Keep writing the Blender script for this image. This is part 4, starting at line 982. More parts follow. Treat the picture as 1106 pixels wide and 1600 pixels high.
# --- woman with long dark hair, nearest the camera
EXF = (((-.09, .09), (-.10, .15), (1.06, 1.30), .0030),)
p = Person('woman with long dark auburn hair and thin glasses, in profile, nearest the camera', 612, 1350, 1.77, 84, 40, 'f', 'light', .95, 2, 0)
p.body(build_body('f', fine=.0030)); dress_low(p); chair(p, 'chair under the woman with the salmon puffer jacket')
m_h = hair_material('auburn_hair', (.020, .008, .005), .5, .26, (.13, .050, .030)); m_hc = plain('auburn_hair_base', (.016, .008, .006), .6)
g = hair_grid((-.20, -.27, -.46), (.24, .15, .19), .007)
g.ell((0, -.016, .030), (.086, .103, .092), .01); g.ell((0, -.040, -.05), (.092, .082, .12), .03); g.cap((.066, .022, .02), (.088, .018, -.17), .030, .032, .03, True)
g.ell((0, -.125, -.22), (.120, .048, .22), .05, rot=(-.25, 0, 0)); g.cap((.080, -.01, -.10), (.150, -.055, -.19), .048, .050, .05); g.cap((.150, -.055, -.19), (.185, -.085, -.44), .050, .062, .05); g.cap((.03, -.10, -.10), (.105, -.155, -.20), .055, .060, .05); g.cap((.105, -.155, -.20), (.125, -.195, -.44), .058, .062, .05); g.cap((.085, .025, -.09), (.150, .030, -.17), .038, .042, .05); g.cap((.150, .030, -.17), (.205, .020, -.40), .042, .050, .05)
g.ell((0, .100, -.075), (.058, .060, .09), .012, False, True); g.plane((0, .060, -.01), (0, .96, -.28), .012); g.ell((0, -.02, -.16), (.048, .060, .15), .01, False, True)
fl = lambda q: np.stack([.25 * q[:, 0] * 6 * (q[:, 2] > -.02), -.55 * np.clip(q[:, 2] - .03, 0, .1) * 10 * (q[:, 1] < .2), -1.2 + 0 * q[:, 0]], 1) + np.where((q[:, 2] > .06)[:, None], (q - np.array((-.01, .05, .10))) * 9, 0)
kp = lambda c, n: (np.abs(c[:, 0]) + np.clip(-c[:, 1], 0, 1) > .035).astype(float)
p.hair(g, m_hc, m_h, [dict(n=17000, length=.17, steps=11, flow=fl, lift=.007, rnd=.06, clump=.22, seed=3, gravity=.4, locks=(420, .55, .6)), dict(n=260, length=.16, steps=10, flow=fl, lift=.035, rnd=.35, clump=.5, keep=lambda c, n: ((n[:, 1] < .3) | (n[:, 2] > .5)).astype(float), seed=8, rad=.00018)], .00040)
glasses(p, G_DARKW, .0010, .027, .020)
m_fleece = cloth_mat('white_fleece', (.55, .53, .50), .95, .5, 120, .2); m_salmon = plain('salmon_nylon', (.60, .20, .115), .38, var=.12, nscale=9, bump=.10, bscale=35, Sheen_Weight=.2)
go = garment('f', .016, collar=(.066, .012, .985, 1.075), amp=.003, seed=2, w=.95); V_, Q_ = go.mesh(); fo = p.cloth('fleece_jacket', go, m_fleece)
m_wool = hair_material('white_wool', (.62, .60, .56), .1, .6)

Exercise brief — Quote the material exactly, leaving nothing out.

Task result —
Keep writing the Blender script for this image. This is part 4, starting at line 982. More parts follow. Treat the picture as 1106 pixels wide and 1600 pixels high.
# --- woman with long dark hair, nearest the camera
EXF = (((-.09, .09), (-.10, .15), (1.06, 1.30), .0030),)
p = Person('woman with long dark auburn hair and thin glasses, in profile, nearest the camera', 612, 1350, 1.77, 84, 40, 'f', 'light', .95, 2, 0)
p.body(build_body('f', fine=.0030)); dress_low(p); chair(p, 'chair under the woman with the salmon puffer jacket')
m_h = hair_material('auburn_hair', (.020, .008, .005), .5, .26, (.13, .050, .030)); m_hc = plain('auburn_hair_base', (.016, .008, .006), .6)
g = hair_grid((-.20, -.27, -.46), (.24, .15, .19), .007)
g.ell((0, -.016, .030), (.086, .103, .092), .01); g.ell((0, -.040, -.05), (.092, .082, .12), .03); g.cap((.066, .022, .02), (.088, .018, -.17), .030, .032, .03, True)
g.ell((0, -.125, -.22), (.120, .048, .22), .05, rot=(-.25, 0, 0)); g.cap((.080, -.01, -.10), (.150, -.055, -.19), .048, .050, .05); g.cap((.150, -.055, -.19), (.185, -.085, -.44), .050, .062, .05); g.cap((.03, -.10, -.10), (.105, -.155, -.20), .055, .060, .05); g.cap((.105, -.155, -.20), (.125, -.195, -.44), .058, .062, .05); g.cap((.085, .025, -.09), (.150, .030, -.17), .038, .042, .05); g.cap((.150, .030, -.17), (.205, .020, -.40), .042, .050, .05)
g.ell((0, .100, -.075), (.058, .060, .09), .012, False, True); g.plane((0, .060, -.01), (0, .96, -.28), .012); g.ell((0, -.02, -.16), (.048, .060, .15), .01, False, True)
fl = lambda q: np.stack([.25 * q[:, 0] * 6 * (q[:, 2] > -.02), -.55 * np.clip(q[:, 2] - .03, 0, .1) * 10 * (q[:, 1] < .2), -1.2 + 0 * q[:, 0]], 1) + np.where((q[:, 2] > .06)[:, None], (q - np.array((-.01, .05, .10))) * 9, 0)
kp = lambda c, n: (np.abs(c[:, 0]) + np.clip(-c[:, 1], 0, 1) > .035).astype(float)
p.hair(g, m_hc, m_h, [dict(n=17000, length=.17, steps=11, flow=fl, lift=.007, rnd=.06, clump=.22, seed=3, gravity=.4, locks=(420, .55, .6)), dict(n=260, length=.16, steps=10, flow=fl, lift=.035, rnd=.35, clump=.5, keep=lambda c, n: ((n[:, 1] < .3) | (n[:, 2] > .5)).astype(float), seed=8, rad=.00018)], .00040)
glasses(p, G_DARKW, .0010, .027, .020)
m_fleece = cloth_mat('white_fleece', (.55, .53, .50), .95, .5, 120, .2); m_salmon = plain('salmon_nylon', (.60, .20, .115), .38, var=.12, nscale=9, bump=.10, bscale=35, Sheen_Weight=.2)
go = garment('f', .016, collar=(.066, .012, .985, 1.075), amp=.003, seed=2, w=.95); V_, Q_ = go.mesh(); fo = p.cloth('fleece_jacket', go, m_fleece)
m_wool = hair_material('white_wool', (.62, .60, .56), .1, .6)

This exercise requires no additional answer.